Seul représentant du secteur privé, le Secrétaire général de l’Union internationale des transports routiers, M. UMBERTO DE PRETTO, a appelé à la prudence quand on parle d’intégration régionale.  Aujourd’hui, s’est-il expliqué, le commerce n’est pas régional, il est « mondialisé ».  Faut-il tourner le dos au commerce international?  La fragmentation des systèmes commerciaux, des puissances économiques et commerciales, a répondu la représentante du Rwanda, est le plus grand défi de notre ère.  Les grandes puissances travaillent pour leurs intérêts propres et « non pour la convergence ou l’intégration ».  Il faut des politiques communes et des réglementations harmonisées, a acquiescé le représentant de la Commission économique pour l’Amérique latine et les Caraïbes (CEPALC).  M. RICARDO SÁNCHEZ SANTOS a présenté deux projets stratégiques: la connexion du Brésil vers l’ouest à travers la construction d’un pont au Paraguay pour relier l’est et l’ouest, soit le Brésil, le Paraguay, l’Argentine et le nord du Chili, et l’amélioration de la navigation fluviale en Amérique du Sud sur les fleuves Parana et Rio de la Plata.  Le Turkménistan a indiqué qu’il abritera, en mars 2020, la Conférence mondiale sur le transport durable.  Le Secrétaire général de l’Union internationale des transports routiers a d’ailleurs reproché à l’ONU d’ignorer le système des Transports Internationaux Routiers (TIR).  À ce jour, seuls 11 pays en développement sans littoral sont parties au système, ils avancent plus vite que les autres.  Selon une analyse de l’Union africaine, le commerce africain doublerait si tous les pays du continent mettaient en place un système TIR.  Quant aux coûts du transport, ce sont, a-t-il dit, les « bakchich » qu’il faut payer aux frontières: quand un chauffeur de poids lourd est pris en otage entre deux pays, sans toilette, il paie.

Déclarations de clôture

Le Président de l’Assemblée générale, M. TIJJANI MUHAMMAD-BANDE, a voulu que l’on saisisse l’élan de cet examen à mi-parcours pour redoubler d’efforts dans la mise en œuvre du Programme d’action de Vienne, tout en travaillant à la mise en œuvre du Programme 2030, puisque nous entrons dans la Décennie d’action.  Il a invité tous les États Membres à soutenir « nos frères et sœurs » des pays en développement sans littoral, ce qui implique une collaboration de tous les partenaires, dont le secteur privé et la société civile.  Nous sommes définis par nos actes.  Alors agissons, a lancé le Président.  Agissons dans la solidarité avec « nos frères et sœurs » des pays en développement sans littoral.  N’oubliez aucune mesure pour mettre en œuvre le Programme d’action de Vienne et sachez que je serai votre partenaire tout au long de cette soixante-quatorzième session, a conclu le Président. 
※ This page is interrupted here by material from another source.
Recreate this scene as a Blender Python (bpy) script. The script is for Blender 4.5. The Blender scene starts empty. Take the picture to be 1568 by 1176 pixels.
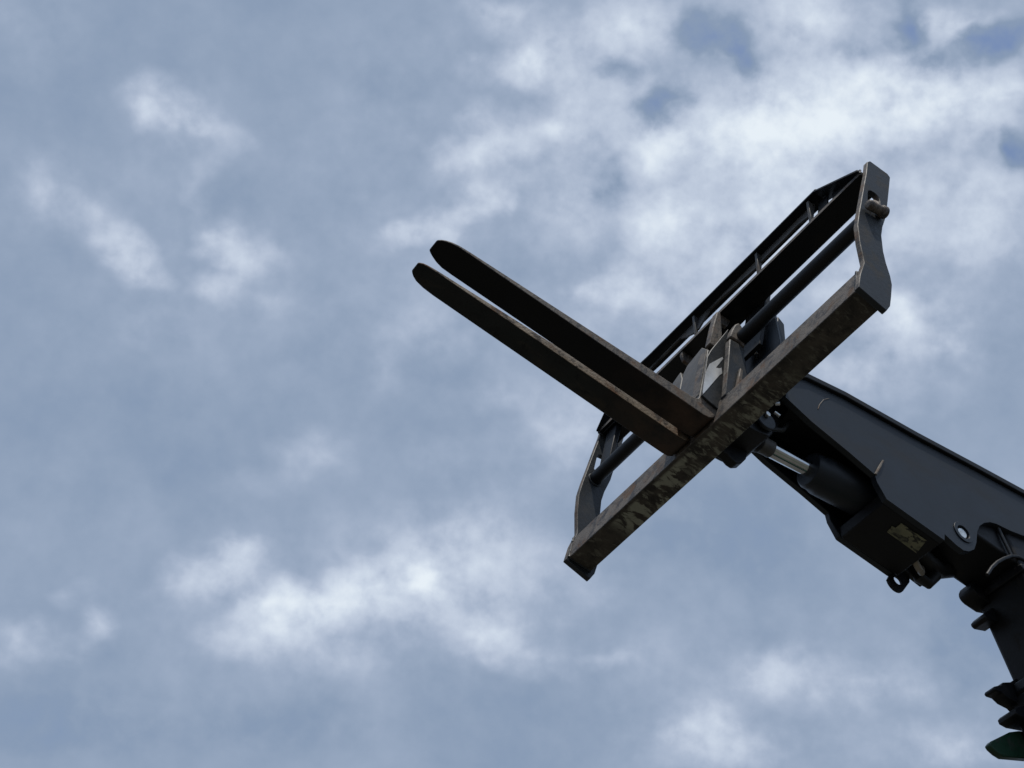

À son tour, la Haute-Représentante pour les pays les moins avancés, les pays en développement sans littoral et les petits États insulaires en développement a fait le bilan de ces deux jours de travaux, avant de présenter six messages clefs.  Premièrement, Mme ‘UTOIKAMANU a salué les succès de la première phase de mise en œuvre du Programme d’action de Vienne et voulu qu’on les exploite.  Il faut aussi identifier, a-t-elle poursuivi, les lacunes et les difficultés: un tiers de la population des pays en développement sans littoral vit dans l’extrême pauvreté, l’insécurité alimentaire persiste et la connectivité est incomplète.  Il y a aussi des obstacles persistants dans la mise en œuvre des accords et conventions sur le commerce et le transport, et la transformation structurelle des économies reste limitée, sans oublier l’absence de données fiables, actualisées et comparables, la faiblesse des capacités et l’impact de plus en plus ressenti des changements climatiques, de la désertification, de la déforestation, de la dégradation des terres, de la perte de la biodiversité et de la fonte des glaciers. 

Troisièmement, a-t-elle estimé, il faut des financements substantiels et un renforcement des capacités pour soutenir les priorités des pays en développement sans littoral dans les domaines des transports, de l’énergie, des technologies de l’information et des communications, de la facilitation du commerce, de l’industrialisation et de l’intégration régionale.  La mobilisation des ressources doit être nationale et internationale et se faire auprès des secteurs public et privé. 

Quatrièmement, la Haute-Représentante a plaidé pour des partenariats multipartites véritables, efficaces et durables pour faire des pays en développement sans littoral des États prospères reliés aux autres.  Cinquièmement, elle a demandé une meilleure cohérence dans les mises en œuvre du Programme d’action de Vienne, du Programme 2030, du Programme d’action d’Addis-Abeba, du Cadre de Sendai et de l’Accord de Paris.  Elle a enfin insisté sur la mise en œuvre, la surveillance et le suivi du Programme d’action et de la Déclaration politique dont l’appel à l’action doit nous guider vers des mesures ciblées et accélérées pour mettre pleinement en œuvre le Programme d’action, pendant les cinq prochaines dernières années.